Problem — Write every line out verbatim and omit the pictures.
- - - -
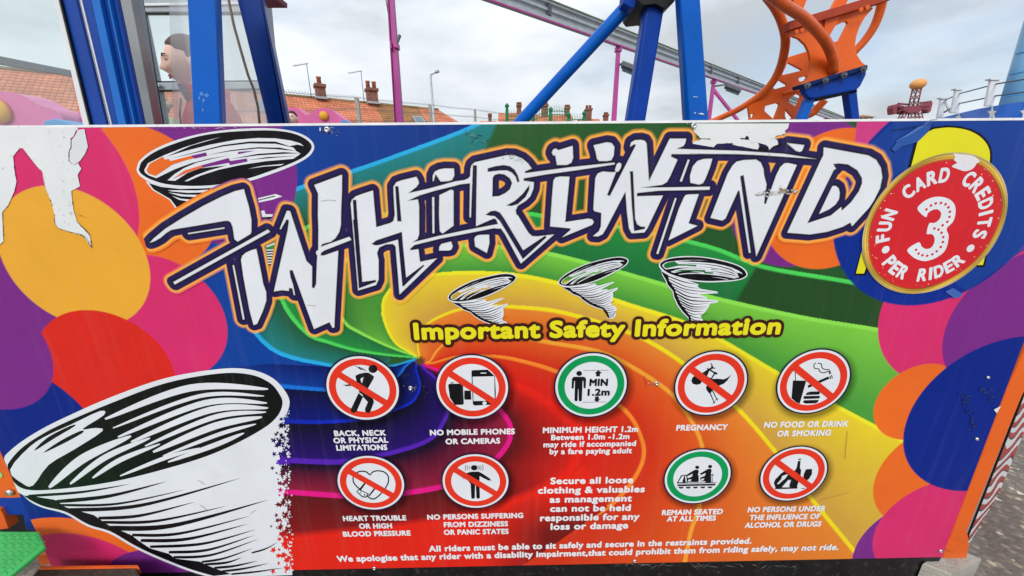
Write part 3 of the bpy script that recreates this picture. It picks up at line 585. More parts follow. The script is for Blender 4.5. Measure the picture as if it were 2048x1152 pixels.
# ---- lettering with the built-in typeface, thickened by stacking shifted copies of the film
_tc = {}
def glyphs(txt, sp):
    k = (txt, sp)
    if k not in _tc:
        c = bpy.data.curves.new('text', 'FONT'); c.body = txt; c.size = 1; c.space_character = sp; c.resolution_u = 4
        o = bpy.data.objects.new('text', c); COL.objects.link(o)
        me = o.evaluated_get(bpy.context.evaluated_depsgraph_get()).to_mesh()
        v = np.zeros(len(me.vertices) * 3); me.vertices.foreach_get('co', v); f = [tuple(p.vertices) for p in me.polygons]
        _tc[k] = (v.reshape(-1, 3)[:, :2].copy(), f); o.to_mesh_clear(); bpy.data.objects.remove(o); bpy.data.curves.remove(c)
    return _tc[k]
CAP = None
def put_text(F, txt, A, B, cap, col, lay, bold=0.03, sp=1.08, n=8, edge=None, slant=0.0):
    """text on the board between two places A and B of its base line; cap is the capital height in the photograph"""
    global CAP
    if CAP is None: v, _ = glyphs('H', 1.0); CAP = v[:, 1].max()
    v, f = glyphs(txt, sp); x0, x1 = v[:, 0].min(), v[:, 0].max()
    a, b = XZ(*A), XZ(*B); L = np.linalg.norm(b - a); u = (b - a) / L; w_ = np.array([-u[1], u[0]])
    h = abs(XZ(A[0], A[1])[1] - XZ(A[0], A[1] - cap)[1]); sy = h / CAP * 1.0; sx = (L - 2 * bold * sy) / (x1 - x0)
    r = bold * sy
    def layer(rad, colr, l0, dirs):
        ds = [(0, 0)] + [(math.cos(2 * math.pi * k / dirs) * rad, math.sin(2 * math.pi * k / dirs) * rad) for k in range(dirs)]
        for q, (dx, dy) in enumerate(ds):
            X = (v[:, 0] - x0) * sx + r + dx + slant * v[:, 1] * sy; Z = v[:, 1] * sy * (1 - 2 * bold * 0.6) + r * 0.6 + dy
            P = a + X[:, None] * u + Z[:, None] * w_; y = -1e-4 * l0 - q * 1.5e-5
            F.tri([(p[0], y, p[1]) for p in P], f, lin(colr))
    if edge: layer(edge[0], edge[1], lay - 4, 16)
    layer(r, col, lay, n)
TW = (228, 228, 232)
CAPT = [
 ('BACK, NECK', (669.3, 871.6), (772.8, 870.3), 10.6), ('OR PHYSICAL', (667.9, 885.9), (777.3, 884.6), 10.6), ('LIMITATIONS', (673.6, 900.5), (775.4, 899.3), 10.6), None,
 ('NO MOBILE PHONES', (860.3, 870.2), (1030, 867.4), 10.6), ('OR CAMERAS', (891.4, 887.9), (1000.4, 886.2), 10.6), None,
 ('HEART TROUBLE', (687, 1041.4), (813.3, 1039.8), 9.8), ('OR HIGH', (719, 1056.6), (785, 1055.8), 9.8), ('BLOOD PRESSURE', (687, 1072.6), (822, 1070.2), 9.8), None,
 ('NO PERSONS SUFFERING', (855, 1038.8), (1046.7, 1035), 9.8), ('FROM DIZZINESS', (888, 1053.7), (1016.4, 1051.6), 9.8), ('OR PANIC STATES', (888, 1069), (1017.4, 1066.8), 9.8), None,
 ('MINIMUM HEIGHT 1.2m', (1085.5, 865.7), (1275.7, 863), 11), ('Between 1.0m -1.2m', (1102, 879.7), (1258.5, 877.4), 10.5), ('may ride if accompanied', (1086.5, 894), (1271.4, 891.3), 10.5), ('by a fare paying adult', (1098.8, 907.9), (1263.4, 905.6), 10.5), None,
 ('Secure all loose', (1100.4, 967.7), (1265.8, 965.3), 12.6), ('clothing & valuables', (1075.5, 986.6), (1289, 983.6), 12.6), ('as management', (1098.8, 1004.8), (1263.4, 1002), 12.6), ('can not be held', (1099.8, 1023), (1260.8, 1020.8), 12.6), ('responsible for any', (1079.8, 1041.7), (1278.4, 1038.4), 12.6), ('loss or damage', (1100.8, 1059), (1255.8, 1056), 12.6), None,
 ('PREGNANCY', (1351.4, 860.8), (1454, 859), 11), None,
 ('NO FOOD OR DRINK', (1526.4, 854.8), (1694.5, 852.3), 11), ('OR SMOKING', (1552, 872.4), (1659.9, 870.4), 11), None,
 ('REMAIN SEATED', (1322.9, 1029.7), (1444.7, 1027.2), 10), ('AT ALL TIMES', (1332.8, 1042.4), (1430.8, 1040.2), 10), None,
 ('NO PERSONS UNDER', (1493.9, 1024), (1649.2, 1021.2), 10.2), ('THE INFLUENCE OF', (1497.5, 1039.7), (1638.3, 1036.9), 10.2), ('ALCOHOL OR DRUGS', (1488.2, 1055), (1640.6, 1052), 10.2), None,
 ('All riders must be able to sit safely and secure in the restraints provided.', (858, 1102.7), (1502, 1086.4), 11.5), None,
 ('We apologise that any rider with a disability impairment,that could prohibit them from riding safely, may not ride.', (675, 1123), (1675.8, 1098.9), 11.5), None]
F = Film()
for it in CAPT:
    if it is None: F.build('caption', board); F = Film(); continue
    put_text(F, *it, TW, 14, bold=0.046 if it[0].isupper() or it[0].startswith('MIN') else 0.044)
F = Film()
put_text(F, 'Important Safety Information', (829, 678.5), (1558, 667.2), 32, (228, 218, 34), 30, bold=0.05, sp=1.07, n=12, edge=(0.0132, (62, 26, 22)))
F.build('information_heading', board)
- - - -
Response to the exercise —
Write part 3 of the bpy script that recreates this picture. It picks up at line 585. More parts follow. The script is for Blender 4.5. Measure the picture as if it were 2048x1152 pixels.
# ---- lettering with the built-in typeface, thickened by stacking shifted copies of the film
_tc = {}
def glyphs(txt, sp):
    k = (txt, sp)
    if k not in _tc:
        c = bpy.data.curves.new('text', 'FONT'); c.body = txt; c.size = 1; c.space_character = sp; c.resolution_u = 4
        o = bpy.data.objects.new('text', c); COL.objects.link(o)
        me = o.evaluated_get(bpy.context.evaluated_depsgraph_get()).to_mesh()
        v = np.zeros(len(me.vertices) * 3); me.vertices.foreach_get('co', v); f = [tuple(p.vertices) for p in me.polygons]
        _tc[k] = (v.reshape(-1, 3)[:, :2].copy(), f); o.to_mesh_clear(); bpy.data.objects.remove(o); bpy.data.curves.remove(c)
    return _tc[k]
CAP = None
def put_text(F, txt, A, B, cap, col, lay, bold=0.03, sp=1.08, n=8, edge=None, slant=0.0):
    """text on the board between two places A and B of its base line; cap is the capital height in the photograph"""
    global CAP
    if CAP is None: v, _ = glyphs('H', 1.0); CAP = v[:, 1].max()
    v, f = glyphs(txt, sp); x0, x1 = v[:, 0].min(), v[:, 0].max()
    a, b = XZ(*A), XZ(*B); L = np.linalg.norm(b - a); u = (b - a) / L; w_ = np.array([-u[1], u[0]])
    h = abs(XZ(A[0], A[1])[1] - XZ(A[0], A[1] - cap)[1]); sy = h / CAP * 1.0; sx = (L - 2 * bold * sy) / (x1 - x0)
    r = bold * sy
    def layer(rad, colr, l0, dirs):
        ds = [(0, 0)] + [(math.cos(2 * math.pi * k / dirs) * rad, math.sin(2 * math.pi * k / dirs) * rad) for k in range(dirs)]
        for q, (dx, dy) in enumerate(ds):
            X = (v[:, 0] - x0) * sx + r + dx + slant * v[:, 1] * sy; Z = v[:, 1] * sy * (1 - 2 * bold * 0.6) + r * 0.6 + dy
            P = a + X[:, None] * u + Z[:, None] * w_; y = -1e-4 * l0 - q * 1.5e-5
            F.tri([(p[0], y, p[1]) for p in P], f, lin(colr))
    if edge: layer(edge[0], edge[1], lay - 4, 16)
    layer(r, col, lay, n)
TW = (228, 228, 232)
CAPT = [
 ('BACK, NECK', (669.3, 871.6), (772.8, 870.3), 10.6), ('OR PHYSICAL', (667.9, 885.9), (777.3, 884.6), 10.6), ('LIMITATIONS', (673.6, 900.5), (775.4, 899.3), 10.6), None,
 ('NO MOBILE PHONES', (860.3, 870.2), (1030, 867.4), 10.6), ('OR CAMERAS', (891.4, 887.9), (1000.4, 886.2), 10.6), None,
 ('HEART TROUBLE', (687, 1041.4), (813.3, 1039.8), 9.8), ('OR HIGH', (719, 1056.6), (785, 1055.8), 9.8), ('BLOOD PRESSURE', (687, 1072.6), (822, 1070.2), 9.8), None,
 ('NO PERSONS SUFFERING', (855, 1038.8), (1046.7, 1035), 9.8), ('FROM DIZZINESS', (888, 1053.7), (1016.4, 1051.6), 9.8), ('OR PANIC STATES', (888, 1069), (1017.4, 1066.8), 9.8), None,
 ('MINIMUM HEIGHT 1.2m', (1085.5, 865.7), (1275.7, 863), 11), ('Between 1.0m -1.2m', (1102, 879.7), (1258.5, 877.4), 10.5), ('may ride if accompanied', (1086.5, 894), (1271.4, 891.3), 10.5), ('by a fare paying adult', (1098.8, 907.9), (1263.4, 905.6), 10.5), None,
 ('Secure all loose', (1100.4, 967.7), (1265.8, 965.3), 12.6), ('clothing & valuables', (1075.5, 986.6), (1289, 983.6), 12.6), ('as management', (1098.8, 1004.8), (1263.4, 1002), 12.6), ('can not be held', (1099.8, 1023), (1260.8, 1020.8), 12.6), ('responsible for any', (1079.8, 1041.7), (1278.4, 1038.4), 12.6), ('loss or damage', (1100.8, 1059), (1255.8, 1056), 12.6), None,
 ('PREGNANCY', (1351.4, 860.8), (1454, 859), 11), None,
 ('NO FOOD OR DRINK', (1526.4, 854.8), (1694.5, 852.3), 11), ('OR SMOKING', (1552, 872.4), (1659.9, 870.4), 11), None,
 ('REMAIN SEATED', (1322.9, 1029.7), (1444.7, 1027.2), 10), ('AT ALL TIMES', (1332.8, 1042.4), (1430.8, 1040.2), 10), None,
 ('NO PERSONS UNDER', (1493.9, 1024), (1649.2, 1021.2), 10.2), ('THE INFLUENCE OF', (1497.5, 1039.7), (1638.3, 1036.9), 10.2), ('ALCOHOL OR DRUGS', (1488.2, 1055), (1640.6, 1052), 10.2), None,
 ('All riders must be able to sit safely and secure in the restraints provided.', (858, 1102.7), (1502, 1086.4), 11.5), None,
 ('We apologise that any rider with a disability impairment,that could prohibit them from riding safely, may not ride.', (675, 1123), (1675.8, 1098.9), 11.5), None]
F = Film()
for it in CAPT:
    if it is None: F.build('caption', board); F = Film(); continue
    put_text(F, *it, TW, 14, bold=0.046 if it[0].isupper() or it[0].startswith('MIN') else 0.044)
F = Film()
put_text(F, 'Important Safety Information', (829, 678.5), (1558, 667.2), 32, (228, 218, 34), 30, bold=0.05, sp=1.07, n=12, edge=(0.0132, (62, 26, 22)))
F.build('information_heading', board)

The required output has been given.